Space from String Bits

Abstract

We develop superstring bit models, in which the lightcone transverse coordinates in D spacetime dimensions are replaced with d=D-2 double-valued "flavor" indices xk-> fk=1,2; k=2,...,d+1. In such models the string bits have no space to move. Letting each string bit be an adjoint of a "color" group U(N), we then analyze the physics of 't Hooft's limit N->∞, in which closed chains of many string bits behave like free lightcone IIB superstrings with d compact coordinate bosonic worldsheet fields xk, and s pairs of Grassmann fermionic fields θL,Ra, a=1,..., s.

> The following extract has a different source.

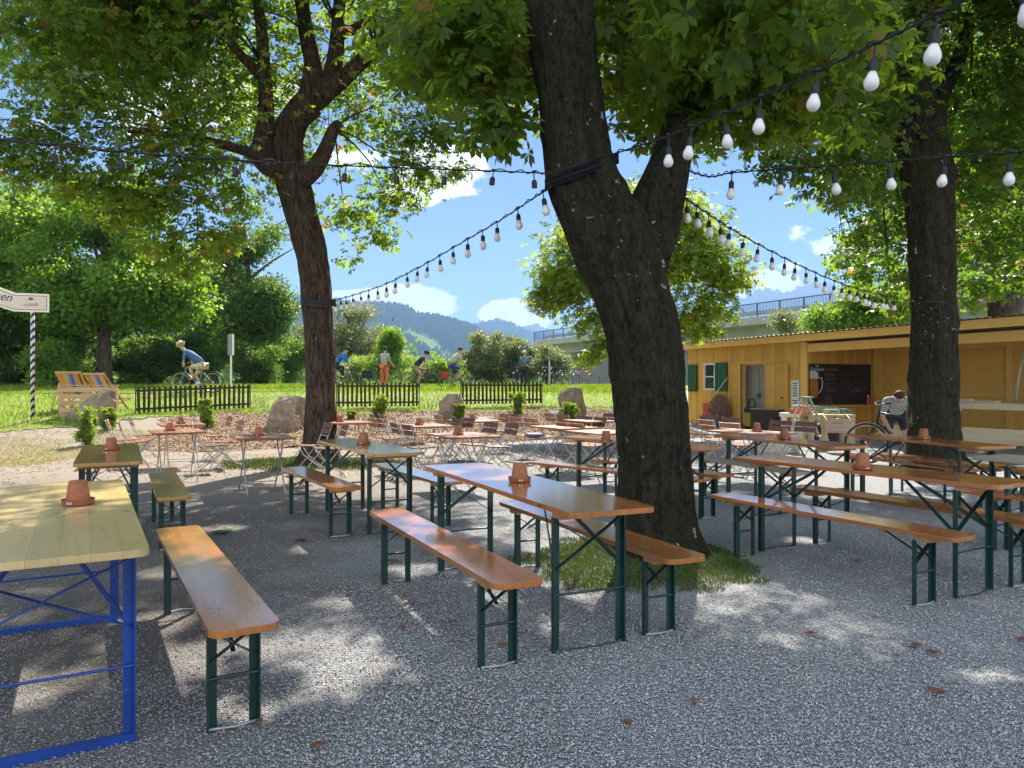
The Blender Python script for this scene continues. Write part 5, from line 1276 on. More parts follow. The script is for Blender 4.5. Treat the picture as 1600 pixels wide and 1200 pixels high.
# ------------------------------------------------------------------ picket fences
GF = 'low dark picket fences at the lawn edge'
def picket_fence(label, uL, vL0, vL1, YL, uR, vR0, vR1, YR, n):
    a = at(uL, vL1, YL); b = at(uR, vR1, YR); ha = at(uL, vL0, YL).z; hb = at(uR, vR0, YR).z
    t = thing('picket_fence', label, 'fence', (a.x, a.y, g(a.x,a.y)), 0, GF); o = Vector(t.location)
    d = (b-a); d.z = 0; L = d.length; d.normalize()
    def q(f, z): return a.lerp(b, f).x-o.x, a.lerp(b, f).y-o.y, z-o.z
    for i in range(n):
        f = (i+.5+random.uniform(-.07,.07))/n; z0 = a.z*(1-f)+b.z*f+random.uniform(-.012,.012); z1 = ha*(1-f)+hb*f+random.uniform(-.016,.016); x, y, _ = q(f, 0)
        w = L/n*.5; zz = z1-o.z
        pk = MB(); Mx = Matrix((d, Vector((-d.y,d.x,0)), Vector((0,0,1)))).transposed() @ Matrix.Rotation(random.gauss(0,.012),3,'Y')
        pk.box((x,y,(z0+z1)/2-o.z-.02),(w,.018,z1-z0-.04),Mx)
        pk.add([Vector((x,y,zz-.04))+Mx@Vector(c) for c in ((-w/2,-.009,0),(w/2,-.009,0),(w/2,.009,0),(-w/2,.009,0),(-w*.28,-.009,.04),(w*.28,-.009,.04),(w*.28,.009,.04),(-w*.28,.009,.04))],[(0,1,5,4),(1,2,6,5),(2,3,7,6),(3,0,4,7),(4,5,6,7)])
        pk.build('picket', M['fence'], t)
    for fz in (.17, .86):
        p0 = Vector(q(0, a.z+(ha-a.z)*fz)); p1 = Vector(q(1, b.z+(hb-b.z)*fz)); nn = Vector((d.y,-d.x,0))
        MB().bar(p0-nn*.028, p1-nn*.028, .03, .055).build('rail', M['fence'], t)
    for f in (0.0, 1.0):
        x, y, _ = q(f, 0); zz = (ha if f == 0 else hb)-o.z; zg = g(x+o.x, y+o.y)-o.z
        MB().bb((x-.012,y-.012,zg-.15),(x+.012,y+.012,zz+.02)).build('post', M['black'], t)
picket_fence('left dark picket fence with a shrub before it, behind the straw hatted cyclist side', 212,605,646.5,20.0, 391,599.5,637.5,22.0, 23)
picket_fence('middle dark picket fence starting at the left chestnut trunk', 526,598,635.5,22.7, 655,598,634.5,23.3, 19)
picket_fence('right dark picket fence between the two boulders', 720,597,631.5,24.2, 847,597.5,630,25.2, 21)
def hoops(label, u0, u1, v, Y, n):
    a = at(u0, v, Y); t = thing('hoop_edging', label, 'edging', (a.x, Y, g(a.x, Y)), 0)
    for i in range(n):
        x = (u1-u0)/F*Y*i/n; w = (u1-u0)/F*Y/n*.8
        MB().tube([(x,0,-.05),(x+.01,0,.22),(x+w*.3,0,.34),(x+w*.7,0,.34),(x+w-.01,0,.22),(x+w,0,-.05)], .006, 5).build('hoop', M['black'], t)
hoops('wire hoop edging between first fence and second boulder', 395, 420, 640, 22.2, 4)
hoops('wire hoop edging between second fence and third boulder', 657, 688, 636, 23.6, 5)

# ------------------------------------------------------------------ boulders
def boulder(label, pts, Y, depth, seed, sh=None):
    us = [a for a, b in pts]; vs = [b for a, b in pts]; cu_, v1 = (min(us)+max(us))/2, max(vs); Y = ground_px(cu_, v1-2).y + .3
    c = at(cu_, v1, Y); zg = g(c.x, Y)
    t = thing('boulder', label, 'boulder', (c.x, Y, zg), 0, 'sandstone boulders along the mulch bed')
    bm = bmesh.new()
    for k, (dy, sc) in enumerate(((-.5,.78),(-.28,.98),(.05,1.0),(.5,.74))):
        for u, v in pts:
            q = at(cu_+(u-cu_)*sc, v1+(v-v1)*(sc if k in (0,3) else 1), Y); bm.verts.new((q.x-c.x + (sh or 0)*dy*.2, dy*depth, max(q.z-zg, -.05)-.06*(v > v1-4)))
    bmesh.ops.convex_hull(bm, input=bm.verts)
    bmesh.ops.delete(bm, geom=[v for v in bm.verts if not v.link_faces], context='VERTS')
    bmesh.ops.triangulate(bm, faces=bm.faces)
    bmesh.ops.bevel(bm, geom=list(bm.edges), offset=.03, segments=2, affect='EDGES', clamp_overlap=True)
    bmesh.ops.triangulate(bm, faces=bm.faces)
    for _ in range(3):
        bmesh.ops.subdivide_edges(bm, edges=[e for e in bm.edges if e.calc_length() > .07], cuts=1, use_grid_fill=True); bmesh.ops.triangulate(bm, faces=bm.faces)
    bm.normal_update()
    for q in bm.verts:
        q.co += q.normal*(mnoise.hetero_terrain(q.co*2.6+Vector((seed,)*3), 1, 2.2, 6, .4)*.045 - .03 + abs(mnoise.noise(q.co*6+Vector((seed,)*3)))*-.04)
    me = bpy.data.meshes.new('rock'); bm.to_mesh(me); bm.free(); me.materials.append(M['rock']); me.polygons.foreach_set('use_smooth', [True]*len(me.polygons)); me.set_sharp_from_angle(angle=R(24))
    o = bpy.data.objects.new('rock', me); C.objects.link(o); o.parent = t
    return t
boulder('leaning pale boulder in front of the wooden pallet', [(106,662),(113,640),(135,628),(160,613),(178,612),(184,628),(182,640),(168,660)], 16.6, .8, 1)
boulder('big rounded boulder just left of the left chestnut trunk', [(417,668),(421,650),(432,628),(440,619),(462,616),(480,620),(482,662),(472,672),(430,672)], 18.2, 1.0, 2)
boulder('pointed boulder at the left end of the right picket fence', [(685,650),(686,628),(700,615),(718,612),(725,620),(727,640),(723,657),(690,657)], 22.5, .8, 3)
boulder('upright square boulder left of the thick central trunk', [(871,652),(873,622),(876,610),(890,604),(908,605),(912,622),(917,654)], 22.0, .9, 4)

# ------------------------------------------------------------------ pallet and deck chairs
Yp = ground_px(137, 657).y; gp = g(X(137,Yp), Yp)
print('PALLET', Yp)
o = thing('pallet', 'wooden pallet standing on edge behind the leaning boulder', 'pallet', (X(137,Yp), Yp, gp), R(4))
w2, h2 = .70, (at(100,603,Yp).z-gp)
for i in range(5):
    z0 = h2*(i+.12)/5; MB().bb((-w2,-.012,z0),(w2,.012,z0+h2*.135)).build('board', M['pallet'], o, bevel=.003)
for x_ in (-w2+.06, 0, w2-.06): MB().bb((x_-.055,.0125,.01),(x_+.055,.10,h2)).build('block', M['pallet'], o, bevel=.003)
for i in (0, 2, 4):
    z0 = h2*(i+.12)/5; MB().bb((-w2,.1025,z0),(w2,.122,z0+h2*.135)).build('back_board', M['pallet'], o, bevel=.003)
MB().bb((-w2-.01,-.03,h2+.002),(w2+.01,.14,h2+.022)).build('top_board', M['pallet'], o, bevel=.003)
def deck(label, u, Y, rz, grp='deck chairs behind the pallet'):
    zg = g(X(u,Y), Y); t = thing('deck_chair', label, 'deck chair', (X(u,Y), Y, zg), rz, grp)
    mt = M['wood_batten']
    top = Vector((-.40,0,1.02)); foot = Vector((.62,0,.02))
    for s in (-1, 1):
        MB().bar(top+Vector((0,s*.29,0)), foot+Vector((0,s*.29,0)), .025,.05,up=(0,1,0)).build('side_rail', mt, t)
        MB().bar((.66,s*.25,.36),(-.52,s*.25,.02), .025,.05,up=(0,1,0)).build('seat_rail', mt, t)
        MB().bar((-.12,s*.325,.76),(-.62,s*.325,.04), .02,.035,up=(0,1,0)).build('strut', mt, t)
    MB().bb((-.43,-.32,1.0),(-.37,.32,1.06)).bb((.63,-.28,.33),(.69,.28,.39)).bb((-.55,-.34,.02),(-.50,.34,.05)).build('cross_bar', mt, t, bevel=.004)
    mb = MB(); k = 14; V=[]; Q=[]
    for i in range(k+1):
        f = i/k; q_ = Vector((-.40,0,1.03)).lerp(Vector((.66,0,.36)), f); q_.z -= math.sin(f*math.pi)*.24; 
        V += [(q_.x,-.235,q_.z),(q_.x,.235,q_.z)]
    for i in range(k): Q.append((2*i,2*i+1,2*i+3,2*i+2))
    fo = mb.add(V,Q).build('cloth', M['deck_cloth'], t, True)
    sm = fo.modifiers.new('Solidify','SOLIDIFY'); sm.thickness = .004
    return t
dk = deck('left deck chair with striped cloth behind the pallet', 117, Yp+1.5, R(97))
dup(dk, (X(163,Yp+1.4), Yp+1.4, g(X(163,Yp+1.4),Yp+1.4)), R(82), 'right deck chair with striped cloth, its legs showing past the pallet')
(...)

The coordinates xk emerge because, on the long chains, flavor fluctuations enjoy the dynamics of d anisotropic Heisenberg spin chains. It is well-known that the low energy excitations of a many-spin Heisenberg chain are identical to those of a string worldsheet coordinate compactified on a circle of radius Rk, which is related to the anisotropy parameter -1<k<1 of the corresponding Heisenberg system. Furthermore there is a limit of this parameter, k-> 1, in which Rk->∞. As noted in earlier work [Phys.Rev.D 89(2014)105002], these multi-string-bit chains are strictly stable at N=∞ when d<s and only marginally stable when d=s. (Poincare supersymmetry requires d=s=8, which is on the boundary between stability and instability.)